3. The Vow of Obedience. The monks were required to render absolute obedience to the will of their superiors, as the representatives of God. Dom Guigo, in his rules for the Carthusian Order, declares: “Moreover, if the Prior commands one of his religious to take more food, or to sleep for a longer time, in fact, whatever command may be given us by our Superior, we are not allowed to disobey, lest we should disobey God also, who commands us by the mouth of our Superior. All our practices of mortification and devotion would be fruitless and of no value, without this one virtue of obedience, which alone can make them acceptable to God.”

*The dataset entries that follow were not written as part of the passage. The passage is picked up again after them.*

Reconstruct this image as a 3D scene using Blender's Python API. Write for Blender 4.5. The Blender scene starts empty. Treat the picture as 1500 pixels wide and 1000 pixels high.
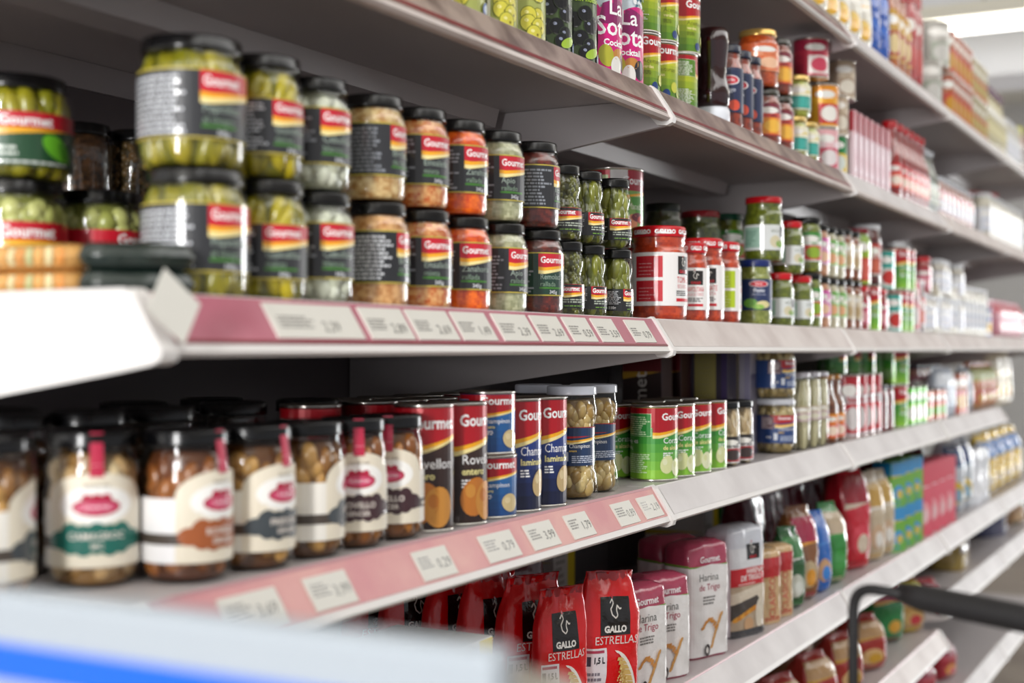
import bpy, bmesh, math, random
from math import sin, cos, tan, atan, radians, pi
from mathutils import Vector, noise
from mathutils.geometry import tessellate_polygon
R = random.Random(7)
scene = bpy.context.scene
COL = scene.collection

# ---------------------------------------------------------------- camera, light, exposure
D = 0.712                    # distance from lens to the shelf fronts (front plane is Y = 0)
ZC = 1.40                    # lens height
AIM = radians(28.37)         # angle between the view and the run of the shelves (+X)
FPX = 2000.0
cam_d = bpy.data.cameras.new('camera')
cam = bpy.data.objects.new('camera', cam_d)
COL.objects.link(cam)
cam.location = (0, -D, ZC)
cam.rotation_euler = (pi / 2, 0, AIM - pi / 2)
cam_d.sensor_width = 36
cam_d.lens = FPX / 1500 * 36
cam_d.shift_y = 12 / 1500
cam_d.clip_start = 0.01
cam_d.dof.use_dof = True
cam_d.dof.focus_distance = 1.82
cam_d.dof.aperture_fstop = 3.0
scene.camera = cam
scene.view_settings.view_transform = 'Standard'
scene.view_settings.look = 'None'
scene.view_settings.exposure = 0.72
scene.view_settings.gamma = 1
scene.cycles.max_bounces = 8
scene.cycles.transparent_max_bounces = 24
scene.cycles.sample_clamp_indirect = 4
scene.cycles.caustics_reflective = False
scene.cycles.caustics_refractive = False

world = bpy.data.worlds.new('world')
scene.world = world
world.use_nodes = True
wb = world.node_tree.nodes['Background']
wb.inputs[0].default_value = (0.93, 0.95, 1.0, 1)
wb.inputs[1].default_value = 0.28


def area(name, loc, target, sx, sy, power, color=(1, 1, 1)):
    l = bpy.data.lights.new(name, 'AREA')
    l.shape = 'RECTANGLE'
    l.size, l.size_y, l.energy, l.color = sx, sy, power, color
    o = bpy.data.objects.new(name, l)
    COL.objects.link(o)
    o.location = loc
    d = Vector(target) - Vector(loc)
    o.rotation_euler = d.to_track_quat('-Z', 'Y').to_euler()
    return o


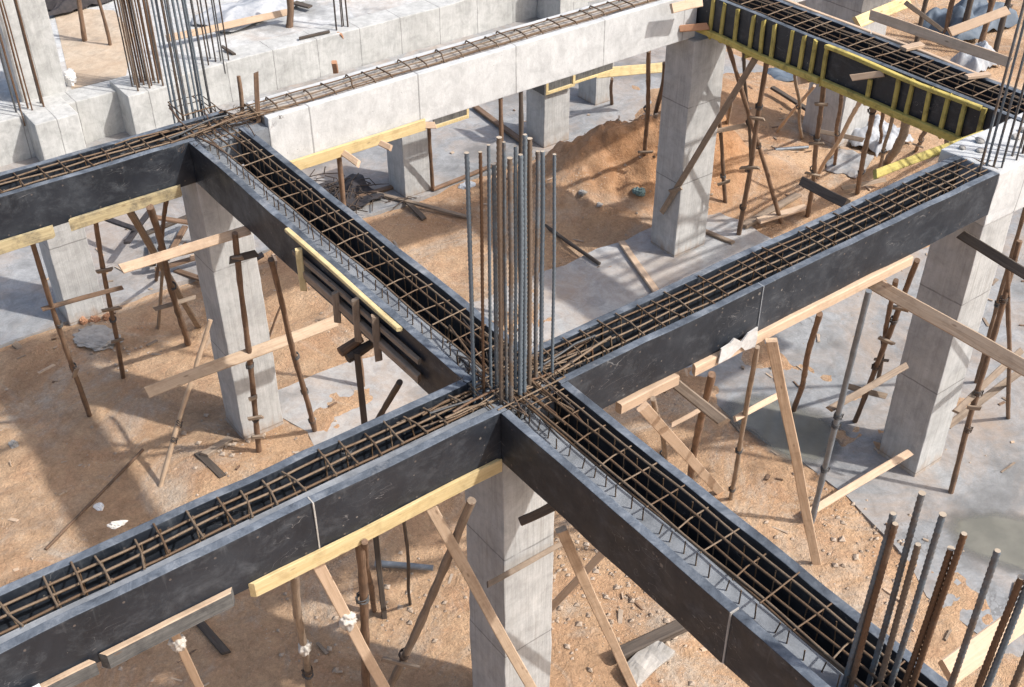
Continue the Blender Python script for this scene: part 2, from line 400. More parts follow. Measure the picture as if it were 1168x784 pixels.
# ------------------------------------------------------------------ ground
def mound(x, y, cx, cy, rx, ry, h, rot=0.0):
    dx, dy = x - cx, y - cy; c, s = math.cos(rot), math.sin(rot)
    u, v = (dx * c + dy * s) / rx, (-dx * s + dy * c) / ry
    return h * math.exp(-(u * u + v * v) * (1 + .5 * nz(x * 1.3, y * 1.3, 4)))
def hz(x, y):
    h = .055 * nz(x * .55, y * .55, 1) + .03 * nz(x * 1.7, y * 1.7, 2) + .016 * nz(x * 4.6, y * 4.6, 3) + .009 * nz(x * 10, y * 10, 5)
    rough = max(0, nz(x * .8, y * .8, 33) + .25)
    h += rough * (.05 * abs(nz(x * 3.1, y * 3.1, 40)) + .035 * abs(nz(x * 6.5, y * 6.5, 41)))
    h += mound(x, y, 7.75, 7.25, 1.2, .68, 1.0, -.6) + mound(x, y, 8.9, 7.0, .8, .6, .8) + mound(x, y, 6.5, 7.4, 1.3, .7, .30)
    if 5 < x < 12 and 5.5 < y < 9.5:
        k = min(1, max(0, h - .08) * 3); h += k * (.26 * abs(nz(x * 2.2, y * 2.2, 60)) + .12 * abs(nz(x * 5.5, y * 5.5, 61)) - .07)
    h += mound(x, y, 10.4, 8.2, 1.6, .9, .42, .4) + mound(x, y, 9.6, 6.4, .9, .8, .22)
    h += mound(x, y, .5, 8.35, 1.5, .35, .07) + mound(x, y, -1.5, 8.5, .9, .3, .09) + mound(x, y, 3.4, 8.3, 1.6, .5, .07)
    h += mound(x, y, -.3, 5.0, .6, .5, .05) + mound(x, y, 1.2, 5.2, .8, .6, .05) + mound(x, y, 3.3, 5.1, 1.2, .45, .085) + mound(x, y, 4.7, 1.6, .35, 2.2, .05)
    return h
def axis(lo, hi, step, far):
    a = []; v = lo
    while v <= hi + 1e-6: a.append(v); v += step
    l = []; d = step; q = lo
    while q > -far: d *= 1.35; q -= d; l.append(q)
    r = []; d = step; q = hi
    while q < far: d *= 1.35; q += d; r.append(q)
    return l[::-1] + a + r
xs = axis(-4.2, 13.2, .055, 260); ys = axis(-2.6, 9.4, .055, 260)
vs = [(x, y, hz(x, y) if -30 < x < 40 and -30 < y < 40 else 0.0) for y in ys for x in xs]
nx = len(xs)
fs = [(j * nx + i, j * nx + i + 1, (j + 1) * nx + i + 1, (j + 1) * nx + i) for j in range(len(ys) - 1) for i in range(nx - 1)]
me = bpy.data.meshes.new('ground'); me.from_pydata(vs, [], fs); me.materials.append(M['sand'])
for p in me.polygons: p.use_smooth = True
def soil(x, y):
    if not (4 < x < 13 and 5.5 < y < 9.6): return 0.0
    return min(1.0, 1.6 * (mound(x, y, 7.75, 7.2, 1.5, .9, .9, -.6) + mound(x, y, 9.1, 7.0, 1.1, .9, .8) + mound(x, y, 10.4, 8.2, 1.6, .9, .5)))
at0 = me.attributes.new('soil', 'FLOAT', 'POINT'); at0.data.foreach_set('value', [soil(v[0], v[1]) for v in vs])
go = bpy.data.objects.new('ground', me); C.objects.link(go); struct(go)

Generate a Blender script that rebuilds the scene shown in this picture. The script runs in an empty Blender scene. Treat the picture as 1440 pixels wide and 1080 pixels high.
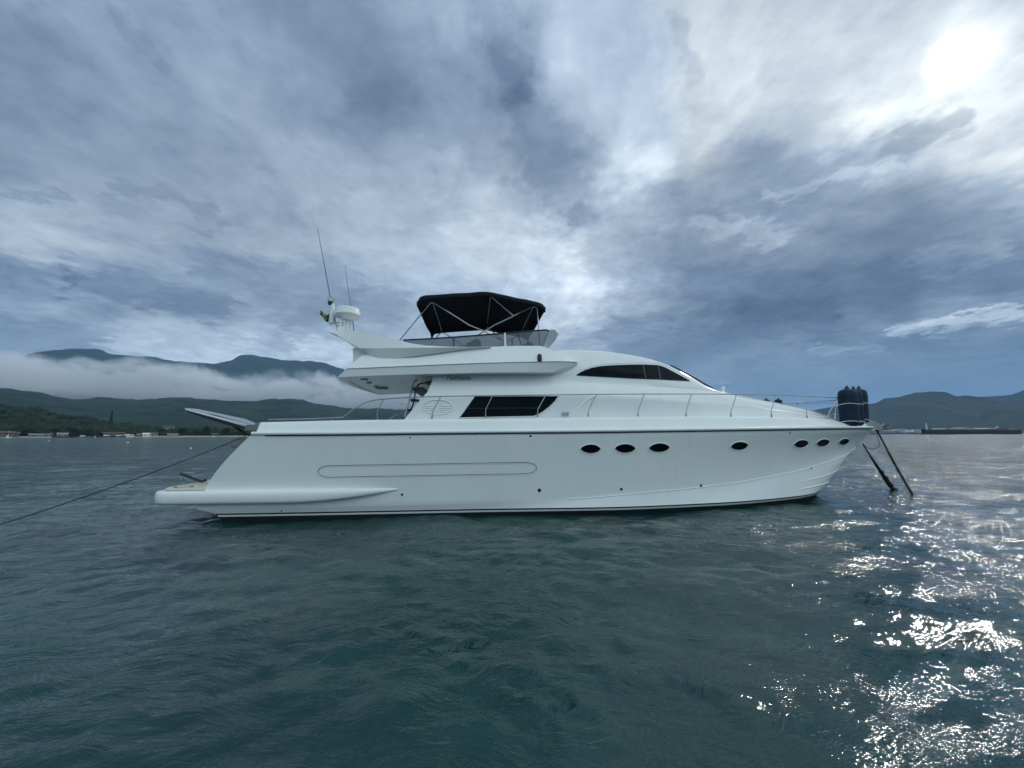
import bpy, math, random
import numpy as np
from mathutils import Matrix, Vector, Euler
from mathutils.bvhtree import BVHTree

R = math.radians
rng = random.Random(7)
nrg = np.random.default_rng(11)
SC = bpy.context.scene
COL = SC.collection

# ------------------------------------------------------------------ camera
F = 541.0                       # focal length in photo pixels (1440 wide)
CAM_H = 1.96
PITCH, ROLL = R(7.52), R(0.19)
cam_d = bpy.data.cameras.new('camera')
cam_d.sensor_width = 36.0
cam_d.lens = F / 1440 * 36
cam_d.clip_start = 0.05
cam_d.clip_end = 60000
cam = bpy.data.objects.new('camera', cam_d)
COL.objects.link(cam)
CM = Matrix.Translation((0, 0, CAM_H)) @ Matrix.Rotation(R(90) + PITCH, 4, 'X') @ Matrix.Rotation(-ROLL, 4, 'Z')
cam.matrix_world = CM
SC.camera = cam

# ------------------------------------------------------------------ render / view
SC.view_settings.view_transform = 'Standard'
SC.view_settings.look = 'None'
SC.view_settings.exposure = 0.0
SC.view_settings.gamma = 1.0
SC.cycles.use_denoising = True
SC.cycles.max_bounces = 8
SC.cycles.volume_bounces = 2
SC.cycles.volume_max_steps = 256
SC.cycles.volume_step_rate = 1.0
SC.cycles.sample_clamp_indirect = 8.0
SC.cycles.caustics_reflective = False
SC.cycles.caustics_refractive = False

# ------------------------------------------------------------------ node helpers
def nt_clear(nt):
    for n in list(nt.nodes): nt.nodes.remove(n)

class NG:
    def __init__(s, nt): s.nt = nt; nt_clear(nt)
    def n(s, typ, **kw):
        nd = s.nt.nodes.new(typ)
        for k, v in kw.items(): setattr(nd, k, v)
        return nd
    def link(s, a, b): s.nt.links.new(a, b)
    def put(s, sock, v):
        if isinstance(v, bpy.types.NodeSocket): s.link(v, sock)
        elif v is not None: sock.default_value = v
    def math(s, op, a, b=None, c=None, clamp=False):
        nd = s.n('ShaderNodeMath', operation=op); nd.use_clamp = clamp
        s.put(nd.inputs[0], a)
        if b is not None: s.put(nd.inputs[1], b)
        if c is not None: s.put(nd.inputs[2], c)
        return nd.outputs[0]
    def vmath(s, op, a, b=None):
        nd = s.n('ShaderNodeVectorMath', operation=op)
        s.put(nd.inputs[0], a)
        if b is not None: s.put(nd.inputs[1], b)
        return nd.outputs['Value'] if op in ('DOT_PRODUCT', 'LENGTH', 'DISTANCE') else nd.outputs[0]
    def comb(s, x, y, z):
        nd = s.n('ShaderNodeCombineXYZ'); s.put(nd.inputs[0], x); s.put(nd.inputs[1], y); s.put(nd.inputs[2], z)
        return nd.outputs[0]
    def sep(s, v):
        nd = s.n('ShaderNodeSeparateXYZ'); s.put(nd.inputs[0], v); return nd.outputs
    def mr(s, v, a, b, c=0.0, d=1.0, interp='LINEAR'):
        nd = s.n('ShaderNodeMapRange', interpolation_type=interp); nd.clamp = True
        s.put(nd.inputs[0], v); nd.inputs[1].default_value = a; nd.inputs[2].default_value = b
        nd.inputs[3].default_value = c; nd.inputs[4].default_value = d
        return nd.outputs[0]
    def mix(s, f, a, b, blend='MIX', clampf=True):
        nd = s.n('ShaderNodeMix', data_type='RGBA', blend_type=blend); nd.clamp_factor = clampf
        s.put(nd.inputs[0], f); s.put(nd.inputs[6], a); s.put(nd.inputs[7], b)
        return nd.outputs[2]
    def noise(s, vec, scale, detail=4, rough=.5, dist=0.0, lac=2.0, out=0, w=None):
        nd = s.n('ShaderNodeTexNoise'); nd.inputs['Scale'].default_value = scale
        nd.inputs['Detail'].default_value = detail; nd.inputs['Roughness'].default_value = rough
        nd.inputs['Distortion'].default_value = dist; nd.inputs['Lacunarity'].default_value = lac
        if vec is not None: s.link(vec, nd.inputs['Vector'])
        return nd.outputs[out]
    def ramp(s, f, stops, interp='LINEAR'):
        nd = s.n('ShaderNodeValToRGB'); cr = nd.color_ramp; cr.interpolation = interp
        while len(cr.elements) < len(stops): cr.elements.new(0.5)
        for e, (p, c) in zip(cr.elements, stops):
            e.position = p; e.color = c if len(c) == 4 else (*c, 1)
        s.link(f, nd.inputs[0]); return nd.outputs[0]

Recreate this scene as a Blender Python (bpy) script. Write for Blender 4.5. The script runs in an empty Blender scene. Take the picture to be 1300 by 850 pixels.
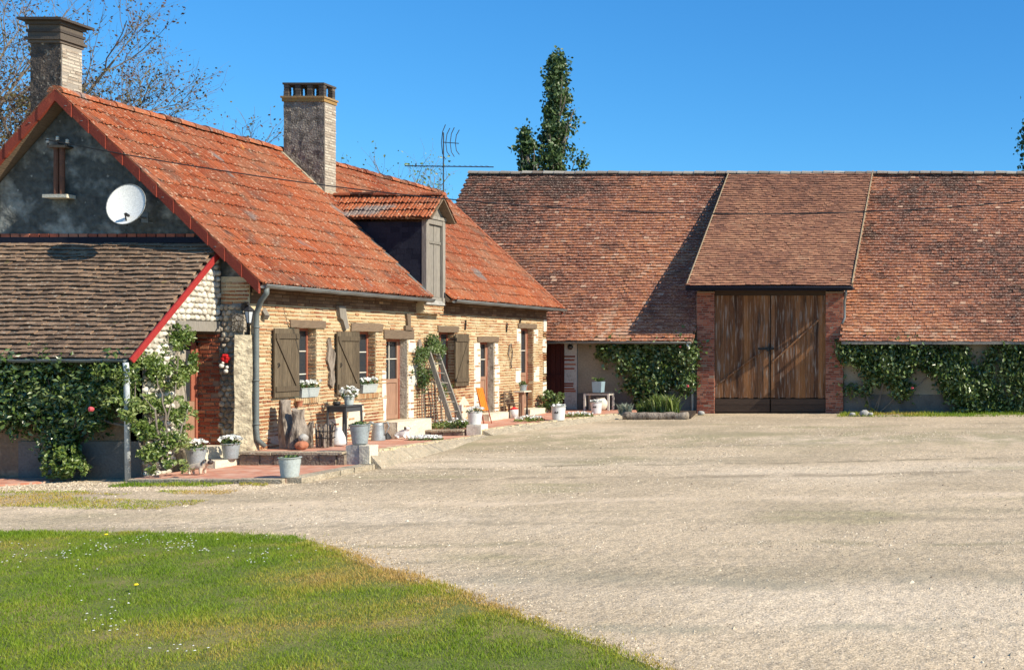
import bpy, math, random
import numpy as np
from mathutils import Vector

scene = bpy.context.scene
C = scene.collection
R = math.radians
random.seed(7)
rng = np.random.default_rng(11)

# ------------------------------------------------------------------ camera, sky, sun, exposure
EYE = 2.14
camd = bpy.data.cameras.new("camera"); cam = bpy.data.objects.new("camera", camd); C.objects.link(cam)
cam.location = (0, 0, EYE); cam.rotation_euler = (R(90), 0, 0)
camd.sensor_width = 36; camd.lens = 36; camd.shift_x = -635 / 1300; camd.shift_y = 13 / 1300
camd.clip_start = 0.1; camd.clip_end = 3000
scene.camera = cam

SUN_AZ, SUN_EL = R(-9), R(36.5)          # measured from +X towards +Y
sdir = Vector((math.cos(SUN_AZ) * math.cos(SUN_EL), math.sin(SUN_AZ) * math.cos(SUN_EL), math.sin(SUN_EL)))
sund = bpy.data.lights.new("sun", 'SUN'); sun = bpy.data.objects.new("sun", sund); C.objects.link(sun)
sun.rotation_euler = sdir.to_track_quat('Z', 'Y').to_euler()
sund.energy = 5.0; sund.angle = R(0.5); sund.color = (1.0, 0.90, 0.74)
world = bpy.data.worlds.new("World"); scene.world = world; world.use_nodes = True
wn, wl = world.node_tree.nodes, world.node_tree.links
bg = wn["Background"]; bg.inputs[1].default_value = 0.092
sky = wn.new("ShaderNodeTexSky"); sky.sky_type = 'NISHITA'; sky.sun_disc = False
sky.sun_elevation = SUN_EL; sky.sun_rotation = R(90) - SUN_AZ
sky.air_density = 1.0; sky.dust_density = 0.3; sky.ozone_density = 3.0; sky.altitude = 200
hs = wn.new("ShaderNodeHueSaturation"); hs.inputs['Saturation'].default_value = 1.45; hs.inputs['Value'].default_value = 1.0
gm = wn.new('ShaderNodeGamma'); gm.inputs[1].default_value = .72; wl.new(sky.outputs[0], gm.inputs[0]); wl.new(gm.outputs[0], hs.inputs['Color']); cg = wn.new('ShaderNodeMix'); cg.data_type = 'RGBA'; cg.blend_type = 'MULTIPLY'; cg.inputs[0].default_value = 1; cg.inputs[7].default_value = (.80, 1.58, 2.05, 1)
wl.new(hs.outputs[0], cg.inputs[6]); wl.new(cg.outputs[2], bg.inputs[0])
scene.view_settings.view_transform = 'Standard'; scene.view_settings.look = 'None'
scene.view_settings.exposure = 0.6; scene.view_settings.gamma = 1

# ------------------------------------------------------------------ helpers
def P(x, y, D):
    return np.array(((x - 1285) * D / 1300, D, EYE + (438 - y) * D / 1300))

def vnoise(x, y, seed=0):
    x = np.asarray(x, float); y = np.asarray(y, float)
    xi, yi = np.floor(x).astype(np.int64), np.floor(y).astype(np.int64)
    fx, fy = x - xi, y - yi; fx = fx * fx * (3 - 2 * fx); fy = fy * fy * (3 - 2 * fy)
    def h(a, b):
        n = (a * 374761393 + b * 668265263 + seed * 974634777) & 0x7fffffff
        n = ((n ^ (n >> 13)) * 1274126177) & 0x7fffffff
        return ((n ^ (n >> 16)) & 0xffff) / 65535.0
    return (h(xi, yi) * (1 - fx) + h(xi + 1, yi) * fx) * (1 - fy) + (h(xi, yi + 1) * (1 - fx) + h(xi + 1, yi + 1) * fx) * fy

def fbm(x, y, seed=0, o=3):
    s = 0; a = .5; t = 0
    for i in range(o):
        s = s + a * vnoise(np.asarray(x) * 2 ** i, np.asarray(y) * 2 ** i, seed + i); t += a; a *= .5
    return s / t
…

Thus a strict and uncomplaining obedience, not to the laws of God as interpreted by the individual conscience, but to the judgment and will of a brother man, was demanded of the monks.
“Theirs not to
reason why,
Theirs not to make reply,
Theirs but to do and
die.”
They were often severely beaten or imprisoned and sometimes mutilated for acts of disobedience. While the monks, especially the Friars and Jesuits, carried this principle of obedience to great extremes, yet in the barbarous ages its enforcement was sadly needed. Law and order were words which the untamed Goth could not comprehend. He had to be taught habits of obedience, a respect for the rights of others, and a proper appreciation of his duty to society for the common good. But while, at the beginning, the monastic vow of obedience helped to inculcate these desirable lessons, and vastly modified the ferocity of unchecked individualism, it tended, in the course of time, to generate a servile humility fatal to the largest and freest personal development. In the interests of passive obedience, it suppressed freedom of thought and action. Obedience became mechanical and unreasoning. The consequence was that the passion for individual liberty was unduly restrained, and the extravagant claims of political and ecclesiastical tyrants were greatly strengthened.